Bir Milletvekili Çıkıp Şehide Ceset Diyemez!

Atatürkçü Düşünce Derneği Eskişehir Şubesi tarafından Türkiye Büyük Millet Meclisi'nde geçtiğimiz hafta yaşanan terör örgütü ve terör örgütü elebaşına yönelik propagandalara yönelik bir basın açıklaması yapıldı.

Haber Giriş Tarihi: 13.10.2025 18:30
Haber Güncellenme Tarihi: 13.10.2025 18:30
www.porsukhaberajansi.com

Atatürkçü Düşünce Derneği Eskişehir Şubesi tarafından Türkiye Büyük Millet Meclisi'nde geçtiğimiz hafta yaşanan terör örgütü ve terör örgütü elebaşına yönelik söylemlerle ilgili olarak bir basın açıklaması yapıldı.

ADD Eskişehir Şube Başkanı Mehmet Avci tarafından düzenlenen basın toplantısında şu ifadelere yer verildi;

''Kıymetli basın mensupları,

Türkiye Büyük Millet Meclisi, Gazi Mustafa Kemal Atatürk’ün önderliğinde, milletimizin iradesini temsil etmek üzere kurulmuş en yüce kurumdur.

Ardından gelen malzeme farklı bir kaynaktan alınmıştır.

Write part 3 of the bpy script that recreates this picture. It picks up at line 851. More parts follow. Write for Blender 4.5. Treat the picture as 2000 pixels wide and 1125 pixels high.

Ancak bugünlerde, o yüce çatı altında yaşananlar, Türk milletinin vicdanında derin bir yara açmıştır. DEM Parti grup toplantısında bölücü terör örgütünün elebaşına övgüler dizilmesi, o ismin sloganlarla anılması, ve ardından şehitlerimize “ceset” deme cüreti bu milletin sabrını taşırmıştır! Bu ülkenin meclisinde, Mehmetçiğe kurşun sıkan katillerin başı alkışlanıyorsa, o meclis çatısı altında görev yapan herkes oturup düşünmelidir.

Bu milletin kanıyla kurulan Cumhuriyet, bölücülüğün propaganda alanı mıdır? Bu meclis, Atatürk’ün, şehitlerin ve gazilerin emaneti değil midir? Gazi Meclis’in çatısı altında terör örgütünü savunmak, onun elebaşını anmak, şehitlerimize “ceset” diyerek alçaltmaya çalışmak sadece terbiyesizlik değil, alenen vatana ihanettir. Bu millet, bayrağını tabutuna sararak evladını uğurlarken, bir milletvekili çıkıp o şehide “ceset” diyemez. O söz, sadece dilden çıkmaz; vicdansızlıktan, nankörlükten, ihanetten gelir.

Biz Atatürkçüler olarak bu ihaneti asla affetmeyeceğiz. Cumhuriyet’in temelleri üzerinde bölücülük zehri akıtılmasına göz yummayacağız. Atatürk’ün şu sözü bugün bir kez daha yankılanmalıdır: “Hâkimiyet kayıtsız şartsız milletindir.” Bu millet, vatan hainin mecliste bağırmasına değil, şehidinin adının onurla anılmasına rıza gösterir.

Gülistan Kılıç Koçyiğit ve benzeri zihniyetler bilmelidir ki; şehitlerimizin naaşına ceset diyen bir dil, bu milletin sofrasında yer bulamaz. Bu topraklarda, bayrağın rengi şehidin kanından gelir ve o rengi kirletmeye kalkana, Türk milleti cevabını verir hem de öyle sandıkta değil, tarihin utanç sayfasında.

TBMM Başkanlığı’na çağrımız nettir: Meclis kürsüsü, terör propagandasının, ihanetin, şehitlik makamına hakaretin yeri olamaz. Bu alçaklığa sessiz kalmak, suça ortak olmaktır. Gerekeni ivedilikle yapınız.

Biz, Atatürk’ün askerleriyiz! Biz, bu vatanın her karış toprağında yatan şehitlerin emanetçisiyiz! Ve diyoruz ki: Şehitler ölmez, vatan bölünmez!

Atatürk’ün kurduğu Cumhuriyet, bu karanlık zihniyetlere mezar olacaktır. Türk milleti uyanıktır, sabrımız sınanmasın. Bu topraklarda birliğimizi, bayrağımızı ve Cumhuriyetimizi hedef alan hiçbir odak, hangi kürsüde olursa olsun, karşılıksız kalmayacaktır. Abdullah Öcalan denilen kişi vatan haini, terörist eli kanlı bir bebek katilidir. Vatan uğruna can veren ceset değil ŞEHİT’tir.

Dilinize dikkat edin, haddinizi bilin.Sabrımızı daha fazla zorlamayın.